Like millions of other Syrians fleeing war, Mahmud Abdi came to Turkey hoping to return once the bloodshed ebbed.
Almost a decade later, the 30-year-old carpenter is looking to open his own workshop in the southeastern Turkish city of Şanlıurfa, where a quarter of the 2 million inhabitants are Syrian.
“I’ve learned to handle new machines,” said Abdi, who fled the Islamic State’s short-lived “caliphate” in Syria’s Raqqa. “After my course, I’m going to work for a furniture maker.”
Abdi’s new ambitions pose a political problem for Turkey, which still views most of its nearly 3.5 million Syrians as “guests” receiving “temporary protection.”
Syrian refugees became a hot-button issue during this year’s presidential election, held amid an economic crisis that fanned anti-migrant flames.
But with the European Union’s help, Turkey is quietly setting up integration-through-work programs — even if few officials publicly admit that many Syrians are probably here to stay.
“Employment plays a key role in ensuring harmony” between locals and the Syrians, said Metin Baydilli, mayor of Şanlıurfa’s Karaköprü district.

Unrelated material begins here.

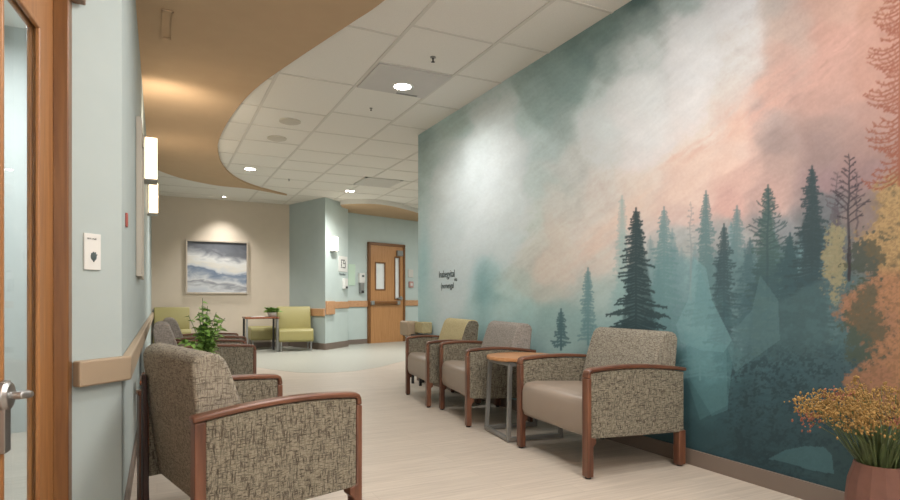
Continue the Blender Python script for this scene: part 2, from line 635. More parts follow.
def along(a, b, t):
    return (a[0] + (b[0] - a[0]) * t, a[1] + (b[1] - a[1]) * t)


rail('trim_column_left_rail', along(P1, P2, 0.0), along(P1, P2, 0.995), 0.62, 0.76, M['rail_far'], 0.03)
rail('trim_column_corner_block', P2, along(P2, P3, 0.33), 0.65, 0.90, M['rail_far'], 0.045)
rail('trim_column_right_rail', along(P2, P3, 0.33), P3, 0.76, 0.89, M['rail_far'], 0.03)
dirw = (Vector(DW1) - Vector(DW0)).normalized()
DA = Vector((3.98, 11.958))                        # door frame left edge on the hall wall
DB = DA + dirw * 1.02


def on_hall(s, off=0.0):
    """point s metres right of the door frame's left edge, off metres in front of the hall wall"""
    nrm = Vector((dirw.y, -dirw.x))
    p = DA + dirw * s + nrm * off
    return p.x, p.y


rail('trim_hall_left_rail', DW0, on_hall(-0.002), 0.775, 0.905, M['rail_far'], 0.03)
rail('trim_hall_right_rail', on_hall(1.03), on_hall(3.2), 0.79, 0.915, M['rail_far'], 0.03)
struct(board('baseboard_hall_left', DW0, on_hall(-0.002), 0.1))
struct(board('baseboard_hall_right', on_hall(1.03), on_hall(3.4), 0.1))

# ------------------------------------------------------------------ far door
ang = math.atan2(dirw.y, dirw.x)
dr = thing('door_1', None, None, (DA.x, DA.y, 0), ang)
for k in ('label', 'category'):
    if k in dr:
        del dr[k]
dr['kind'] = 'structure'
bm = bmesh.new()
for (x0, x1, z0, z1) in ((0, 0.055, 0, 2.14), (0.965, 1.02, 0, 2.14), (0, 1.02, 2.09, 2.15)):
    box(bm, ((x0 + x1) / 2, -0.025, (z0 + z1) / 2), (x1 - x0, 0.07, z1 - z0))
finish(bm, 'door_frame', M['door_trim'], dr, 0.004)
bm = bmesh.new()
# leaf with two openings: x spans 0.06..0.96
wx0, wx1, wz0, wz1 = 0.19, 0.45, 1.14, 1.72
sx0, sx1, sz0, sz1 = 0.725, 0.865, 0.94, 1.86
for (x0, x1, z0, z1) in ((0.055, wx0, 0, 2.09), (wx0, wx1, 0, wz0), (wx0, wx1, wz1, 2.09), (wx1, sx0, 0, 2.09), (sx0, sx1, 0, sz0), (sx0, sx1, sz1, 2.09), (sx1, 0.965, 0, 2.09)):
    box(bm, ((x0 + x1) / 2, -0.02, (z0 + z1) / 2), (x1 - x0, 0.04, z1 - z0))
bmesh.ops.remove_doubles(bm, verts=bm.verts, dist=1e-5)
finish(bm, 'door_leaf', M['door'], dr, smooth=False)
for (x0, x1, z0, z1, nm) in ((wx0, wx1, wz0, wz1, 'door_pane'), (sx0, sx1, sz0, sz1, 'side_pane')):
    bm = bmesh.new()
    box(bm, ((x0 + x1) / 2, -0.015, (z0 + z1) / 2), (x1 - x0, 0.01, z1 - z0))
    f = finish(bm, nm, M['brightglass'], dr)
    bm = bmesh.new()
    t = 0.014
    for (a0, a1, b0, b1) in ((x0 - t, x0 + t, z0 - t, z1 + t), (x1 - t, x1 + t, z0 - t, z1 + t), (x0, x1, z0 - t, z0 + t), (x0, x1, z1 - t, z1 + t)):
        box(bm, ((a0 + a1) / 2, -0.043, (b0 + b1) / 2), (a1 - a0, 0.012, b1 - b0))
    finish(bm, 'pane_bead', M['door_trim'], dr)
bm = bmesh.new()
box(bm, (0.44, -0.085, 0.86), (0.66, 0.035, 0.06))
finish(bm, 'push_bar', M['door_trim'], dr, 0.01)
for x in (0.085, 0.80):
    bm = bmesh.new()
    box(bm, (x, -0.07, 0.86), (0.085, 0.07, 0.09))
    finish(bm, 'bar_bracket', M['chrome'], dr, 0.01)
bm = bmesh.new()
box(bm, (0.86, -0.06, 0.955), (0.14, 0.05, 0.035))
box(bm, (0.90, -0.05, 0.96), (0.05, 0.02, 0.09))
finish(bm, 'door_handle', M['chrome'], dr, 0.005)
bm = bmesh.new()
box(bm, (0.85, -0.065, 1.95), (0.16, 0.05, 0.12))
finish(bm, 'door_closer', M['steel'], dr, 0.006)

# ------------------------------------------------------------------ near door (open, at the left edge)
nd = bpy.data.objects.new('door_2', None)
col.objects.link(nd)
nd['kind'] = 'structure'
HX, HY = -0.323, 2.46
nd.location = (HX, HY, 0)
LEAF_ANG = math.radians(-92.5 - 4.0)
bm = bmesh.new()
box(bm, (0.024, 0.015, 1.05), (0.048, 0.10, 2.10))
fr = finish(bm, 'door_jamb', M['door_trim'], nd, 0.004)
bm = bmesh.new()
box(bm, (-0.48, 0.015, 2.05), (1.14, 0.10, 0.11))
finish(bm, 'door_head', M['door_trim'], nd, 0.004)
bm = bmesh.new()
box(bm, (-1.05, 0.015, 1.0), (0.05, 0.10, 2.0))
finish(bm, 'door_jamb', M['door_trim'], nd, 0.004)
lf = bpy.data.objects.new('door_leaf', None)
col.objects.link(lf)
lf.parent = nd
lf.location = (-0.012, -0.04, 0)
lf.rotation_euler = (0, 0, LEAF_ANG)
# leaf runs along local +x
LW = 0.78
g0, g1, gz0, gz1 = 0.14, 0.47, 0.25, 1.80
bm = bmesh.new()
for (x0, x1, z0, z1) in ((0, g0, 0.01, 1.985), (g1, LW, 0.01, 1.985), (g0, g1, 0.01, gz0), (g0, g1, gz1, 1.985)):
    box(bm, ((x0 + x1) / 2, 0, (z0 + z1) / 2), (x1 - x0, 0.030, z1 - z0))
finish(bm, 'stile', M['door_near'], lf, smooth=False)
bm = bmesh.new()
box(bm, ((g0 + g1) / 2, 0, (gz0 + gz1) / 2), (g1 - g0, 0.006, gz1 - gz0))
finish(bm, 'glass_pane', M['glass'], lf)
bm = bmesh.new()
t = 0.014
for s in (-1, 1):
    for (a0, a1, b0, b1) in ((g0 - t * 0.3, g0 + t, gz0, gz1), (g1 - t, g1 + t * 0.3, gz0, gz1), (g0, g1, gz0 - t * 0.3, gz0 + t), (g0, g1, gz1 - t, gz1 + t * 0.3)):
        box(bm, ((a0 + a1) / 2, s * 0.011, (b0 + b1) / 2), (a1 - a0, 0.014, b1 - b0))
finish(bm, 'glazing_bead', M['door_near'], lf, 0.004)
bm = bmesh.new()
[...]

That harmony was violently broken in the capital, Ankara, in 2021 when Turkish nationalists went on a rampage, attacking Syrian businesses and homes following the death of a teen in a street fight involving Syrians.
Other, less violent incidents have become painfully common in recent years.
Against this backdrop, the EU stepped up financial support, hoping Turkey can continue accepting refugees who might otherwise end up in Europe.
The sides signed a landmark deal in 2016, with Brussels releasing nearly 10 billion euros since 2011 for schools, healthcare, and training programs such as Abdi’s furniture-making course.
Political problem
“The word ‘integration’ is not used by Turkish officials,” Nikolaus Meyer-Landrut, the European Union’s ambassador to Turkey, said during a visit to Şanlıurfa last month. “But in reality, a lot is being done for integration, even if the prospects of a return are being kept alive for political reasons.”
President Recep Tayyip Erdoğan prided himself on Turkey becoming the welcoming home for millions fleeing hardship in places such as Syria.
But polls show the overwhelming majority of Turks prefer to see the Syrians go back.
Heading into last May’s vote, Erdoğan announced plans to build hundreds of thousands of housing units for Turkey’s migrants in areas of northern Syria under Ankara’s indirect control.
With the 27-nation EU divided over how to handle refugees and migrants, Turkey’s continued willingness to house Syrians in return for financial support is particularly important for Brussels.
“It’s going better than you might think,” though integrating “such a large number of people into a struggling economy is bound to be difficult,” the EU’s Meyer-Landrut said.
Şanlıurfa’s agricultural-based economy is struggling to cope with the new arrivals. The local unemployment rate is 15 percent, well above the official national average of 9.2 percent.
The situation is quite different in neighboring industrial Gaziantep, where Syrians have become the driving force behind the labor-starved textile sector.
Dividing lines
“To offer employment to Syrian refugees, we need to increase investment in Şanlıurfa,” said Yunus Çolak, who heads the local development agency. Integration is hampered by the legal status of the refugees.
Only 17,557 Syrians have registered jobs in Şanlıurfa, according to officials. The rest are employed illegally and often poorly paid, undercutting the local labor market.
A 2021 report by the Economic Policy Research Foundation showed 48 percent of Turkey’s Syrians working illegally and 41 percent being underpaid.
The picture looks brighter in Turkey’s public schools, which now teach 800,000 Syrian children.
Bunyamin Abdullah, 11, is learning Turkish in a specialized class supported by EU funding.
“My mother doesn’t speak Turkish. I help her when she goes shopping,” he says.
The additional classes opened with European support are soothing the anger of parents who blame Syrian children for overcrowded schools.
But in the streets of Şanlıurfa, invisible dividing lines run between the Syrians and the city’s Turkish, Kurdish and Arab inhabitants.
“There are neighborhoods nicknamed Raqqa or Damascus. In my grandson’s school, out of 27 pupils, only three are Turkish, the rest are Syrians,” said car salesman Mustafa Aslan.
“Their culture is very different from ours. We don’t want them here,” he said.